SOURCE DATA —
....

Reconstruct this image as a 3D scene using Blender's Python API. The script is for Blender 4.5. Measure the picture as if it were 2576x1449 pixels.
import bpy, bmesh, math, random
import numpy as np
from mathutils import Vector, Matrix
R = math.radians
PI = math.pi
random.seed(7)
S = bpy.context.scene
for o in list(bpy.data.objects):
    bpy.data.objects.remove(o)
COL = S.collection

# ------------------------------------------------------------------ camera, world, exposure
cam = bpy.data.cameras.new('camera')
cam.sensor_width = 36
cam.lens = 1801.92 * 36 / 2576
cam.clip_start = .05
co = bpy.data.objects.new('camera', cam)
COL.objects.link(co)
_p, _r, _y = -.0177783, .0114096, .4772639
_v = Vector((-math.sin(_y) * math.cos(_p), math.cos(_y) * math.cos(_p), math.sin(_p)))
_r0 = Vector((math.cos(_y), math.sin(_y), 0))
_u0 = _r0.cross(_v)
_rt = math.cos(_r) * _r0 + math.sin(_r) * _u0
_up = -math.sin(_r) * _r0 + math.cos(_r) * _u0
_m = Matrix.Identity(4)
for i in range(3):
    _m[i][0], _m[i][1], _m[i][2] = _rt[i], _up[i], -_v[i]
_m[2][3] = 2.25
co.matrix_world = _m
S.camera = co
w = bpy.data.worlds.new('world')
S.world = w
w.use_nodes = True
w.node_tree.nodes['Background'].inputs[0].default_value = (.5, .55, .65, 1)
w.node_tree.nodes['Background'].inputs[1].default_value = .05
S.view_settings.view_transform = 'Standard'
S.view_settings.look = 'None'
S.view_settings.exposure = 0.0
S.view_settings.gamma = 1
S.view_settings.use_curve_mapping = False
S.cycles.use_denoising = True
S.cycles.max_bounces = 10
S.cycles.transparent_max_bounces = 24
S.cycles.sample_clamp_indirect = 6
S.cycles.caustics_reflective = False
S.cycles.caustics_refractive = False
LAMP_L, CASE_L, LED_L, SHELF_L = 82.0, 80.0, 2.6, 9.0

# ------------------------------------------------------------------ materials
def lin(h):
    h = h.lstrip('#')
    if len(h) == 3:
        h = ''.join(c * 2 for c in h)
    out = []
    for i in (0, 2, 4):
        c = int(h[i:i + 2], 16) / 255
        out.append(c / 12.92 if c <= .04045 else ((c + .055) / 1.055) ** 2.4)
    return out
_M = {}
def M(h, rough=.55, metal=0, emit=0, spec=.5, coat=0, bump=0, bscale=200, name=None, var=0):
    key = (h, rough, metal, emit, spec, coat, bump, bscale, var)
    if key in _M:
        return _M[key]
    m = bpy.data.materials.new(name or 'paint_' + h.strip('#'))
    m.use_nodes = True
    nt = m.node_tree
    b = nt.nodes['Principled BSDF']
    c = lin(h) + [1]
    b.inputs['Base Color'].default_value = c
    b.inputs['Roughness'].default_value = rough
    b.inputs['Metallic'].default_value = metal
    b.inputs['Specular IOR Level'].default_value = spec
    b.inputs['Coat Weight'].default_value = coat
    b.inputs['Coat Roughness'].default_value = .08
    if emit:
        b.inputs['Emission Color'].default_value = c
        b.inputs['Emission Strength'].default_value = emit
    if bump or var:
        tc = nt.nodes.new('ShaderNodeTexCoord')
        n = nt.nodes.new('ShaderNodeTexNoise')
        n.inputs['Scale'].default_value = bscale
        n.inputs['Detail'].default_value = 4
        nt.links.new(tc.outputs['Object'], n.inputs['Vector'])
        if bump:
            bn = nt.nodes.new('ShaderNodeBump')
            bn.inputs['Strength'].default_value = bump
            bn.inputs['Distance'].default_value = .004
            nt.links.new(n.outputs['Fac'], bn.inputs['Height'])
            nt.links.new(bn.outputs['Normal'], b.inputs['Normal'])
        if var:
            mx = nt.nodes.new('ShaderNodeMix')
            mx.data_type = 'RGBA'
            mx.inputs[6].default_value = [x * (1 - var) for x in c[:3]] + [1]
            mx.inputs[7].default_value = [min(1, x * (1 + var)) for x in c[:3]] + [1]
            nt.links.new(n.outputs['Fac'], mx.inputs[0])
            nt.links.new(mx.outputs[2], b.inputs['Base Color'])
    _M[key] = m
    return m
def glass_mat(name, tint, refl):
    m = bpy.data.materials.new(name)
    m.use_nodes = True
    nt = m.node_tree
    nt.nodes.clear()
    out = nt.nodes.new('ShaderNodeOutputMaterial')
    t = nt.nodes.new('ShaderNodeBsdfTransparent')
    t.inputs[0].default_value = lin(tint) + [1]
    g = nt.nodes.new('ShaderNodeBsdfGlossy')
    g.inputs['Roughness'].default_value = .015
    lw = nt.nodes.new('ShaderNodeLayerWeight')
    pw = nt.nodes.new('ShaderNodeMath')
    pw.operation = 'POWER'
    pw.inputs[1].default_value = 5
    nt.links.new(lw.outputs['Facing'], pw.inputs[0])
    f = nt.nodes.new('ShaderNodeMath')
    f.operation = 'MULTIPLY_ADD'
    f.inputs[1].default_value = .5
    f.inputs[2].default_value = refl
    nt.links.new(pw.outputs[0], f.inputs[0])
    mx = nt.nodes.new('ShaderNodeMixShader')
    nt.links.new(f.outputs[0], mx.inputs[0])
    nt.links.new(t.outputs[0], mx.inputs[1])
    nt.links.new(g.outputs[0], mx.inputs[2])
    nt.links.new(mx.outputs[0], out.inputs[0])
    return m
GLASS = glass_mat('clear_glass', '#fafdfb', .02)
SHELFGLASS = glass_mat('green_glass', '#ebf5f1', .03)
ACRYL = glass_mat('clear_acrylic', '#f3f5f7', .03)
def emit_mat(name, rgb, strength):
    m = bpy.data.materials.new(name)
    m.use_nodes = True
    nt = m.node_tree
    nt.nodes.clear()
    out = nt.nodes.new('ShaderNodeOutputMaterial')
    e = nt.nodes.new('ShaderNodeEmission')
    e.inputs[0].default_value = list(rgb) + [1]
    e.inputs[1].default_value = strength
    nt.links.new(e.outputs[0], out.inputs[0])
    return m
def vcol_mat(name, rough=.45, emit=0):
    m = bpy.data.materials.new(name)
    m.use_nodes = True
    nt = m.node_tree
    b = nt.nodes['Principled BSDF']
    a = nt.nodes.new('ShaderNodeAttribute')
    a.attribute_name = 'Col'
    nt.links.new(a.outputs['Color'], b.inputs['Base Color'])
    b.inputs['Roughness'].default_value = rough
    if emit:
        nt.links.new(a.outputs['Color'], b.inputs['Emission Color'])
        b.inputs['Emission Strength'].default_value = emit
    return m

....

Reproduce the full listing above, character for character.

Reconstruct this image as a 3D scene using Blender's Python API. The script is for Blender 4.5. Measure the picture as if it were 2576x1449 pixels.
import bpy, bmesh, math, random
import numpy as np
from mathutils import Vector, Matrix
R = math.radians
PI = math.pi
random.seed(7)
S = bpy.context.scene
for o in list(bpy.data.objects):
    bpy.data.objects.remove(o)
COL = S.collection

# ------------------------------------------------------------------ camera, world, exposure
cam = bpy.data.cameras.new('camera')
cam.sensor_width = 36
cam.lens = 1801.92 * 36 / 2576
cam.clip_start = .05
co = bpy.data.objects.new('camera', cam)
COL.objects.link(co)
_p, _r, _y = -.0177783, .0114096, .4772639
_v = Vector((-math.sin(_y) * math.cos(_p), math.cos(_y) * math.cos(_p), math.sin(_p)))
_r0 = Vector((math.cos(_y), math.sin(_y), 0))
_u0 = _r0.cross(_v)
_rt = math.cos(_r) * _r0 + math.sin(_r) * _u0
_up = -math.sin(_r) * _r0 + math.cos(_r) * _u0
_m = Matrix.Identity(4)
for i in range(3):
    _m[i][0], _m[i][1], _m[i][2] = _rt[i], _up[i], -_v[i]
_m[2][3] = 2.25
co.matrix_world = _m
S.camera = co
w = bpy.data.worlds.new('world')
S.world = w
w.use_nodes = True
w.node_tree.nodes['Background'].inputs[0].default_value = (.5, .55, .65, 1)
w.node_tree.nodes['Background'].inputs[1].default_value = .05
S.view_settings.view_transform = 'Standard'
S.view_settings.look = 'None'
S.view_settings.exposure = 0.0
S.view_settings.gamma = 1
S.view_settings.use_curve_mapping = False
S.cycles.use_denoising = True
S.cycles.max_bounces = 10
S.cycles.transparent_max_bounces = 24
S.cycles.sample_clamp_indirect = 6
S.cycles.caustics_reflective = False
S.cycles.caustics_refractive = False
LAMP_L, CASE_L, LED_L, SHELF_L = 82.0, 80.0, 2.6, 9.0

# ------------------------------------------------------------------ materials
def lin(h):
    h = h.lstrip('#')
    if len(h) == 3:
        h = ''.join(c * 2 for c in h)
    out = []
    for i in (0, 2, 4):
        c = int(h[i:i + 2], 16) / 255
        out.append(c / 12.92 if c <= .04045 else ((c + .055) / 1.055) ** 2.4)
    return out
_M = {}
def M(h, rough=.55, metal=0, emit=0, spec=.5, coat=0, bump=0, bscale=200, name=None, var=0):
    key = (h, rough, metal, emit, spec, coat, bump, bscale, var)
    if key in _M:
        return _M[key]
    m = bpy.data.materials.new(name or 'paint_' + h.strip('#'))
    m.use_nodes = True
    nt = m.node_tree
    b = nt.nodes['Principled BSDF']
    c = lin(h) + [1]
    b.inputs['Base Color'].default_value = c
    b.inputs['Roughness'].default_value = rough
    b.inputs['Metallic'].default_value = metal
    b.inputs['Specular IOR Level'].default_value = spec
    b.inputs['Coat Weight'].default_value = coat
    b.inputs['Coat Roughness'].default_value = .08
    if emit:
        b.inputs['Emission Color'].default_value = c
        b.inputs['Emission Strength'].default_value = emit
    if bump or var:
        tc = nt.nodes.new('ShaderNodeTexCoord')
        n = nt.nodes.new('ShaderNodeTexNoise')
        n.inputs['Scale'].default_value = bscale
        n.inputs['Detail'].default_value = 4
        nt.links.new(tc.outputs['Object'], n.inputs['Vector'])
        if bump:
            bn = nt.nodes.new('ShaderNodeBump')
            bn.inputs['Strength'].default_value = bump
            bn.inputs['Distance'].default_value = .004
            nt.links.new(n.outputs['Fac'], bn.inputs['Height'])
            nt.links.new(bn.outputs['Normal'], b.inputs['Normal'])
        if var:
            mx = nt.nodes.new('ShaderNodeMix')
            mx.data_type = 'RGBA'
            mx.inputs[6].default_value = [x * (1 - var) for x in c[:3]] + [1]
            mx.inputs[7].default_value = [min(1, x * (1 + var)) for x in c[:3]] + [1]
            nt.links.new(n.outputs['Fac'], mx.inputs[0])
            nt.links.new(mx.outputs[2], b.inputs['Base Color'])
    _M[key] = m
    return m
def glass_mat(name, tint, refl):
    m = bpy.data.materials.new(name)
    m.use_nodes = True
    nt = m.node_tree
    nt.nodes.clear()
    out = nt.nodes.new('ShaderNodeOutputMaterial')
    t = nt.nodes.new('ShaderNodeBsdfTransparent')
    t.inputs[0].default_value = lin(tint) + [1]
    g = nt.nodes.new('ShaderNodeBsdfGlossy')
    g.inputs['Roughness'].default_value = .015
    lw = nt.nodes.new('ShaderNodeLayerWeight')
    pw = nt.nodes.new('ShaderNodeMath')
    pw.operation = 'POWER'
    pw.inputs[1].default_value = 5
    nt.links.new(lw.outputs['Facing'], pw.inputs[0])
    f = nt.nodes.new('ShaderNodeMath')
    f.operation = 'MULTIPLY_ADD'
    f.inputs[1].default_value = .5
    f.inputs[2].default_value = refl
    nt.links.new(pw.outputs[0], f.inputs[0])
    mx = nt.nodes.new('ShaderNodeMixShader')
    nt.links.new(f.outputs[0], mx.inputs[0])
    nt.links.new(t.outputs[0], mx.inputs[1])
    nt.links.new(g.outputs[0], mx.inputs[2])
    nt.links.new(mx.outputs[0], out.inputs[0])
    return m
GLASS = glass_mat('clear_glass', '#fafdfb', .02)
SHELFGLASS = glass_mat('green_glass', '#ebf5f1', .03)
ACRYL = glass_mat('clear_acrylic', '#f3f5f7', .03)
def emit_mat(name, rgb, strength):
    m = bpy.data.materials.new(name)
    m.use_nodes = True
    nt = m.node_tree
    nt.nodes.clear()
    out = nt.nodes.new('ShaderNodeOutputMaterial')
    e = nt.nodes.new('ShaderNodeEmission')
    e.inputs[0].default_value = list(rgb) + [1]
    e.inputs[1].default_value = strength
    nt.links.new(e.outputs[0], out.inputs[0])
    return m
def vcol_mat(name, rough=.45, emit=0):
    m = bpy.data.materials.new(name)
    m.use_nodes = True
    nt = m.node_tree
    b = nt.nodes['Principled BSDF']
    a = nt.nodes.new('ShaderNodeAttribute')
    a.attribute_name = 'Col'
    nt.links.new(a.outputs['Color'], b.inputs['Base Color'])
    b.inputs['Roughness'].default_value = rough
    if emit:
        nt.links.new(a.outputs['Color'], b.inputs['Emission Color'])
        b.inputs['Emission Strength'].default_value = emit
    return m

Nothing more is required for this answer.